[Required work] Please give back word for word the lines below, from the first one through the one with "random.seed(7)".

[Material provided]

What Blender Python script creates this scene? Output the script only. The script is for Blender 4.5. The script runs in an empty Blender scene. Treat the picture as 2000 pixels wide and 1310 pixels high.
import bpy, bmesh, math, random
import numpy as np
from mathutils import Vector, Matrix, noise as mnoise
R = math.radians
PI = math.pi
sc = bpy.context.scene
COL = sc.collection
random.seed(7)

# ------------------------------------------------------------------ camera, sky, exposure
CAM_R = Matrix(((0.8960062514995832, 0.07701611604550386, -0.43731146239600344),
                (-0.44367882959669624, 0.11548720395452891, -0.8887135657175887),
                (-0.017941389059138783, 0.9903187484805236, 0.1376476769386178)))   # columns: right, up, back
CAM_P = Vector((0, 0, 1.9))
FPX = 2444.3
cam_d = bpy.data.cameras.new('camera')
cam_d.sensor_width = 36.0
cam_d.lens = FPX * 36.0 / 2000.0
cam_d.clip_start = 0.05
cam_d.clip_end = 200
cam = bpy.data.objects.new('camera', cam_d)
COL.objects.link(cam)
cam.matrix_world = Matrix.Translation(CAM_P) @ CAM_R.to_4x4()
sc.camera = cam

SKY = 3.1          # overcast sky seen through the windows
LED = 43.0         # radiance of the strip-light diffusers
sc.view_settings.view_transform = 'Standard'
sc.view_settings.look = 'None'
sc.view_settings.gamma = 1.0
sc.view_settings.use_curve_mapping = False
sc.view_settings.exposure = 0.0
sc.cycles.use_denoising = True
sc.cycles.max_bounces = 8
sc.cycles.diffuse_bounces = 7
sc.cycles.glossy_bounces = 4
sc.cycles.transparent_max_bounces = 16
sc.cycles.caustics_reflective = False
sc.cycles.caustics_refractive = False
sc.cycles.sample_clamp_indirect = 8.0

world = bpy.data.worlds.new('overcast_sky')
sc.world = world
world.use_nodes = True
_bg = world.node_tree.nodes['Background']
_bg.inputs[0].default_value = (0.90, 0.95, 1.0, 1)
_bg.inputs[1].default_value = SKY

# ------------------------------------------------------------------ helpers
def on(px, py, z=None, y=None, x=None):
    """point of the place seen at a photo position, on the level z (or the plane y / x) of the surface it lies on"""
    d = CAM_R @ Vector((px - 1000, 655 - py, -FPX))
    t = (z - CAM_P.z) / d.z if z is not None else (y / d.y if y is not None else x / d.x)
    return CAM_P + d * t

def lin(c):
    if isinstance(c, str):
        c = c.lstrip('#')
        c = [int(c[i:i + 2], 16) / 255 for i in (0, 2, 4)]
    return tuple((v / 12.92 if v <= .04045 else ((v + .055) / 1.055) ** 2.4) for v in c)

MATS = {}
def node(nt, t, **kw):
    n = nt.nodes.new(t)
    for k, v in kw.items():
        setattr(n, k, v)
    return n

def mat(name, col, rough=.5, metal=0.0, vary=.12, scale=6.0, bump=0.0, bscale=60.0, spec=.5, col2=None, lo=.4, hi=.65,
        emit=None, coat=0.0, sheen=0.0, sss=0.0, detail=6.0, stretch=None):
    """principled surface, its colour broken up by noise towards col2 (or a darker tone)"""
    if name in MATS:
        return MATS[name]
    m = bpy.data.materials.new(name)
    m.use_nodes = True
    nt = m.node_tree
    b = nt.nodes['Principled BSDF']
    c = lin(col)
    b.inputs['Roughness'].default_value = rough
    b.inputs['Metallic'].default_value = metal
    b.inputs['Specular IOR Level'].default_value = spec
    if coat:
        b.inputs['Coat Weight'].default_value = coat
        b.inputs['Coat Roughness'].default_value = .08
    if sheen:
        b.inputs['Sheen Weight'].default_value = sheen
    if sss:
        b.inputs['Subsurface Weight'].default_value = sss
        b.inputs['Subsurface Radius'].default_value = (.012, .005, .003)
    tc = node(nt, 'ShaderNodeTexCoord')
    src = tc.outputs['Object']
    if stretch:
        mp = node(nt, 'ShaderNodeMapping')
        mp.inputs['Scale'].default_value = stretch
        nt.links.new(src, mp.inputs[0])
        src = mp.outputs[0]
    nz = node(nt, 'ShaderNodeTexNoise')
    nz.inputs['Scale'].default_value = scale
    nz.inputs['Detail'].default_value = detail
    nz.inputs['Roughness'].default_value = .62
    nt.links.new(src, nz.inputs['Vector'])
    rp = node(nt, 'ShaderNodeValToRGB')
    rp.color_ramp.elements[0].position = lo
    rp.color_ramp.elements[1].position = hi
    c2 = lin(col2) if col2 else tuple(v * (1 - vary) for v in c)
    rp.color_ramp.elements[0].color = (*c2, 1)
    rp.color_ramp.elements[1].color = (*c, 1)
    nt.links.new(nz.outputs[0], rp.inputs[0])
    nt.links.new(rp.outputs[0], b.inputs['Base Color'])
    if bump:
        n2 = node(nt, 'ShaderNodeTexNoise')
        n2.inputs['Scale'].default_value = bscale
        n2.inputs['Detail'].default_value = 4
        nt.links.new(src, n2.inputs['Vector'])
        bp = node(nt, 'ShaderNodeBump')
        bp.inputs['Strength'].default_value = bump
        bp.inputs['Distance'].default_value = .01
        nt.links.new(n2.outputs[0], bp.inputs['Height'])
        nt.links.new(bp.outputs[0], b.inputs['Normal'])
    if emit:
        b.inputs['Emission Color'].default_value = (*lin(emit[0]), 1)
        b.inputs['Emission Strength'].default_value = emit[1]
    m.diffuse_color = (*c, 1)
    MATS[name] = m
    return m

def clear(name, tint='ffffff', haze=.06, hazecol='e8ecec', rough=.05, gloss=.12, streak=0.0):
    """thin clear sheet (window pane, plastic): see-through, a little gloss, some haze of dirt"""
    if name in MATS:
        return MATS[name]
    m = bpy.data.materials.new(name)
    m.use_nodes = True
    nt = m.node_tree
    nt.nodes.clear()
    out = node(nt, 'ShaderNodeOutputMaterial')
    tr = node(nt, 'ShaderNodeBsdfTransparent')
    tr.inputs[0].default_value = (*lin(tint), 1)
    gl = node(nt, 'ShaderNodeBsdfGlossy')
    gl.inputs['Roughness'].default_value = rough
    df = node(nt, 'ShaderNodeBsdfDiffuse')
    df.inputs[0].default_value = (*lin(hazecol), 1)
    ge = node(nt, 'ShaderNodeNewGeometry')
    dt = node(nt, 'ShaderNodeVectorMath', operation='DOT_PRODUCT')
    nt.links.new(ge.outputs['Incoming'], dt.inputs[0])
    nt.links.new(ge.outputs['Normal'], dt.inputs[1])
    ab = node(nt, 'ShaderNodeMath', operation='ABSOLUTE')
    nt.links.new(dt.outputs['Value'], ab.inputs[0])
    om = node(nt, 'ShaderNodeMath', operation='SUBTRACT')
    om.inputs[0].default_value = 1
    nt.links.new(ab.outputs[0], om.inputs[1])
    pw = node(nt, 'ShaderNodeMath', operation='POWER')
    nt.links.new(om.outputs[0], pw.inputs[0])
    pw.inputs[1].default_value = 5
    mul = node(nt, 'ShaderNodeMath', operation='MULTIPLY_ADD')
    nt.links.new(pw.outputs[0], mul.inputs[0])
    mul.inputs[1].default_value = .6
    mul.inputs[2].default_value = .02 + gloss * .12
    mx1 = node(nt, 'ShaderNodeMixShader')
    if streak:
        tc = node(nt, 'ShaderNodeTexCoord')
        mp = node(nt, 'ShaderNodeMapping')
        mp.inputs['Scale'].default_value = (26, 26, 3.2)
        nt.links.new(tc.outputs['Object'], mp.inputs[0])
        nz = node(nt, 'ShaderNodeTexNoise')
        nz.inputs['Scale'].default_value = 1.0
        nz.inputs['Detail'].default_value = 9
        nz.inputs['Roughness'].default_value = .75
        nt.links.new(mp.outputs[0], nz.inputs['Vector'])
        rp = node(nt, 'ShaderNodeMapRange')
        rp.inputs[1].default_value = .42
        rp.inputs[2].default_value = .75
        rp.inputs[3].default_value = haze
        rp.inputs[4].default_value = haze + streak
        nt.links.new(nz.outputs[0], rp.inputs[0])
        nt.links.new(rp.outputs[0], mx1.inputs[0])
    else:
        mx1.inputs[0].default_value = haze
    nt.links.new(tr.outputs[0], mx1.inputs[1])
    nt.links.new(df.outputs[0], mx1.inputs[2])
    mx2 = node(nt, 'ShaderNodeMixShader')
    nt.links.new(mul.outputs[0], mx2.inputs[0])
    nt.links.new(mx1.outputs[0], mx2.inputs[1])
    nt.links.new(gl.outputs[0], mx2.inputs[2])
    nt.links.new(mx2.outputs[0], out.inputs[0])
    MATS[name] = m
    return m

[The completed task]
What Blender Python script creates this scene? Output the script only. The script is for Blender 4.5. The script runs in an empty Blender scene. Treat the picture as 2000 pixels wide and 1310 pixels high.
import bpy, bmesh, math, random
import numpy as np
from mathutils import Vector, Matrix, noise as mnoise
R = math.radians
PI = math.pi
sc = bpy.context.scene
COL = sc.collection
random.seed(7)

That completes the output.